*What is needed:*
Your task is to give the listing below back word for word, pictures excluded.

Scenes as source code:
----

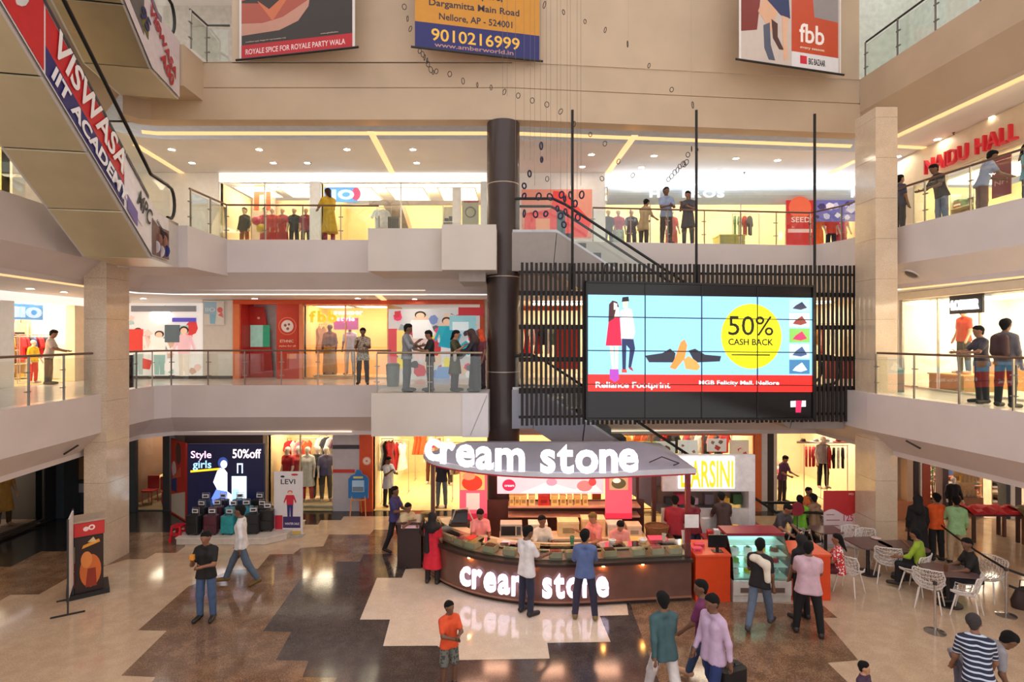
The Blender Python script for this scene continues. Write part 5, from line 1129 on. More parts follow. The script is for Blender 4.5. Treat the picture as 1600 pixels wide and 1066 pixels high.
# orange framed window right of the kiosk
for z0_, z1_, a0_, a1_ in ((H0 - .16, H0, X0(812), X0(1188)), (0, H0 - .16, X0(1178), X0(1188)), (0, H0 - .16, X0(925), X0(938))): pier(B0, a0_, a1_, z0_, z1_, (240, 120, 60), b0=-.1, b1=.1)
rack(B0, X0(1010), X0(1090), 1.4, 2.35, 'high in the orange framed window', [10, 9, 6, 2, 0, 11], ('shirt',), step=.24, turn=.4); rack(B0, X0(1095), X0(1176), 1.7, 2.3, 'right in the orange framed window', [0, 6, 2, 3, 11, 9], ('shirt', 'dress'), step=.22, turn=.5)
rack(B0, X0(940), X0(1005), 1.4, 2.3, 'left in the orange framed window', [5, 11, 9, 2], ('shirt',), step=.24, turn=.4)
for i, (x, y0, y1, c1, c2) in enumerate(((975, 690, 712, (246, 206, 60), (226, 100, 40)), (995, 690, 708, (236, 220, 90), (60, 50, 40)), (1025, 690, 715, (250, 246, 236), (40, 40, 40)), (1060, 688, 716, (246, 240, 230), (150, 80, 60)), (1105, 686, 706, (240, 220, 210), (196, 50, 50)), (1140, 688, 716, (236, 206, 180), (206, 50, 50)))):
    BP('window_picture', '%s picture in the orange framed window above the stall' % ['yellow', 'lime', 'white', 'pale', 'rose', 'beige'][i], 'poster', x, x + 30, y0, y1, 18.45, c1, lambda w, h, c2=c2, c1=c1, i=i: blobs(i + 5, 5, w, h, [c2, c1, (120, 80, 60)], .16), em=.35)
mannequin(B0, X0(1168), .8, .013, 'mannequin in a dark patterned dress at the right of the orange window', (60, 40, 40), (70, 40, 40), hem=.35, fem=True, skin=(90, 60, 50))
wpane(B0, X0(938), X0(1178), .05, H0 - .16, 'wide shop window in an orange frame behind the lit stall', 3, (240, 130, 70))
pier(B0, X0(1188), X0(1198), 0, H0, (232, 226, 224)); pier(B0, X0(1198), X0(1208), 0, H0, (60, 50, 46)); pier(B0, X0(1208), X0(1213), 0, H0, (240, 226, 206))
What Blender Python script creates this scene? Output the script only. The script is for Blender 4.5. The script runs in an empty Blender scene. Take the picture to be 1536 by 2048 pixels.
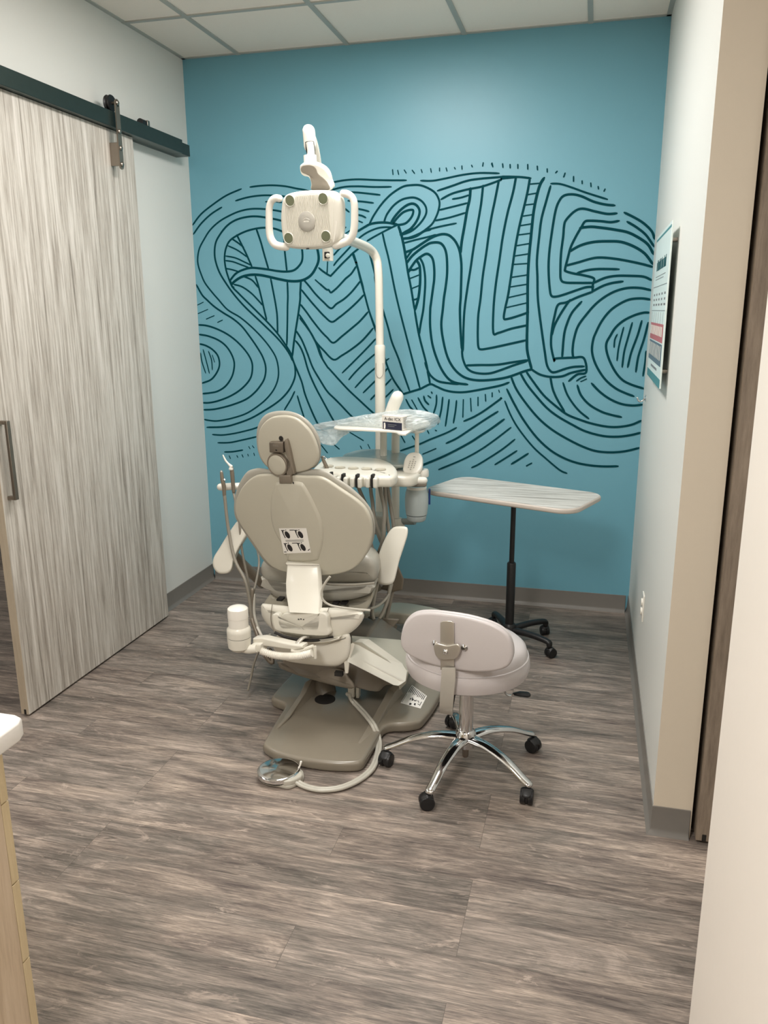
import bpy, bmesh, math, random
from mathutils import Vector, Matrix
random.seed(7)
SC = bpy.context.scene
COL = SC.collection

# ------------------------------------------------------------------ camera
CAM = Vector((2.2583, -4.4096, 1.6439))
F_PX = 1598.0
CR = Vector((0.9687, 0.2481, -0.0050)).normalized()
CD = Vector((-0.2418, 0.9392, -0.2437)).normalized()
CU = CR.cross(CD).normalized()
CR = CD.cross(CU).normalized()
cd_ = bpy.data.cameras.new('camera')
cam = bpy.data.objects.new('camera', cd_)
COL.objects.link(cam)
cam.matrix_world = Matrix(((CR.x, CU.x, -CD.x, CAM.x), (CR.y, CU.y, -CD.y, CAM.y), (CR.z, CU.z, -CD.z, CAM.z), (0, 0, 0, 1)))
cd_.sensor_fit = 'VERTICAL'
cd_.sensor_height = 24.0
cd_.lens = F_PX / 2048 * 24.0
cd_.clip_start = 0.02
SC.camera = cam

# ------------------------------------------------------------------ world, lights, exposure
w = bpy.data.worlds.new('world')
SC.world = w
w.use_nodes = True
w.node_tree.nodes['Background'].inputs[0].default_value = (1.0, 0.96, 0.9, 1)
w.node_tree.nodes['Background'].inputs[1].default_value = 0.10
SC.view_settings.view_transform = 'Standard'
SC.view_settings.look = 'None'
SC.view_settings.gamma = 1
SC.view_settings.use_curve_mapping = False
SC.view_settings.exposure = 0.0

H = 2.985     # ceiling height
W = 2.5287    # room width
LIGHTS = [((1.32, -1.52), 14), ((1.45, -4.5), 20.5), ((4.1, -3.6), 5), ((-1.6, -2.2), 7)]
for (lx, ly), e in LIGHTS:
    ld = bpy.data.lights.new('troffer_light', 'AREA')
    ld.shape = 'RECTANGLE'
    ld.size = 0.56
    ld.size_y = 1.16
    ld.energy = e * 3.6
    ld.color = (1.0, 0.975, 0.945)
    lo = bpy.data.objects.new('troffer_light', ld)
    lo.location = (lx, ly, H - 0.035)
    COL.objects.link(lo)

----

*Result of the exercise:*
The Blender Python script for this scene continues. Write part 5, from line 1129 on. More parts follow. The script is for Blender 4.5. Treat the picture as 1600 pixels wide and 1066 pixels high.
# orange framed window right of the kiosk
for z0_, z1_, a0_, a1_ in ((H0 - .16, H0, X0(812), X0(1188)), (0, H0 - .16, X0(1178), X0(1188)), (0, H0 - .16, X0(925), X0(938))): pier(B0, a0_, a1_, z0_, z1_, (240, 120, 60), b0=-.1, b1=.1)
rack(B0, X0(1010), X0(1090), 1.4, 2.35, 'high in the orange framed window', [10, 9, 6, 2, 0, 11], ('shirt',), step=.24, turn=.4); rack(B0, X0(1095), X0(1176), 1.7, 2.3, 'right in the orange framed window', [0, 6, 2, 3, 11, 9], ('shirt', 'dress'), step=.22, turn=.5)
rack(B0, X0(940), X0(1005), 1.4, 2.3, 'left in the orange framed window', [5, 11, 9, 2], ('shirt',), step=.24, turn=.4)
for i, (x, y0, y1, c1, c2) in enumerate(((975, 690, 712, (246, 206, 60), (226, 100, 40)), (995, 690, 708, (236, 220, 90), (60, 50, 40)), (1025, 690, 715, (250, 246, 236), (40, 40, 40)), (1060, 688, 716, (246, 240, 230), (150, 80, 60)), (1105, 686, 706, (240, 220, 210), (196, 50, 50)), (1140, 688, 716, (236, 206, 180), (206, 50, 50)))):
    BP('window_picture', '%s picture in the orange framed window above the stall' % ['yellow', 'lime', 'white', 'pale', 'rose', 'beige'][i], 'poster', x, x + 30, y0, y1, 18.45, c1, lambda w, h, c2=c2, c1=c1, i=i: blobs(i + 5, 5, w, h, [c2, c1, (120, 80, 60)], .16), em=.35)
mannequin(B0, X0(1168), .8, .013, 'mannequin in a dark patterned dress at the right of the orange window', (60, 40, 40), (70, 40, 40), hem=.35, fem=True, skin=(90, 60, 50))
wpane(B0, X0(938), X0(1178), .05, H0 - .16, 'wide shop window in an orange frame behind the lit stall', 3, (240, 130, 70))
pier(B0, X0(1188), X0(1198), 0, H0, (232, 226, 224)); pier(B0, X0(1198), X0(1208), 0, H0, (60, 50, 46)); pier(B0, X0(1208), X0(1213), 0, H0, (240, 226, 206))
What Blender Python script creates this scene? Output the script only. The script is for Blender 4.5. The script runs in an empty Blender scene. Take the picture to be 1536 by 2048 pixels.
import bpy, bmesh, math, random
from mathutils import Vector, Matrix
random.seed(7)
SC = bpy.context.scene
COL = SC.collection

# ------------------------------------------------------------------ camera
CAM = Vector((2.2583, -4.4096, 1.6439))
F_PX = 1598.0
CR = Vector((0.9687, 0.2481, -0.0050)).normalized()
CD = Vector((-0.2418, 0.9392, -0.2437)).normalized()
CU = CR.cross(CD).normalized()
CR = CD.cross(CU).normalized()
cd_ = bpy.data.cameras.new('camera')
cam = bpy.data.objects.new('camera', cd_)
COL.objects.link(cam)
cam.matrix_world = Matrix(((CR.x, CU.x, -CD.x, CAM.x), (CR.y, CU.y, -CD.y, CAM.y), (CR.z, CU.z, -CD.z, CAM.z), (0, 0, 0, 1)))
cd_.sensor_fit = 'VERTICAL'
cd_.sensor_height = 24.0
cd_.lens = F_PX / 2048 * 24.0
cd_.clip_start = 0.02
SC.camera = cam

# ------------------------------------------------------------------ world, lights, exposure
w = bpy.data.worlds.new('world')
SC.world = w
w.use_nodes = True
w.node_tree.nodes['Background'].inputs[0].default_value = (1.0, 0.96, 0.9, 1)
w.node_tree.nodes['Background'].inputs[1].default_value = 0.10
SC.view_settings.view_transform = 'Standard'
SC.view_settings.look = 'None'
SC.view_settings.gamma = 1
SC.view_settings.use_curve_mapping = False
SC.view_settings.exposure = 0.0

H = 2.985     # ceiling height
W = 2.5287    # room width
LIGHTS = [((1.32, -1.52), 14), ((1.45, -4.5), 20.5), ((4.1, -3.6), 5), ((-1.6, -2.2), 7)]
for (lx, ly), e in LIGHTS:
    ld = bpy.data.lights.new('troffer_light', 'AREA')
    ld.shape = 'RECTANGLE'
    ld.size = 0.56
    ld.size_y = 1.16
    ld.energy = e * 3.6
    ld.color = (1.0, 0.975, 0.945)
    lo = bpy.data.objects.new('troffer_light', ld)
    lo.location = (lx, ly, H - 0.035)
    COL.objects.link(lo)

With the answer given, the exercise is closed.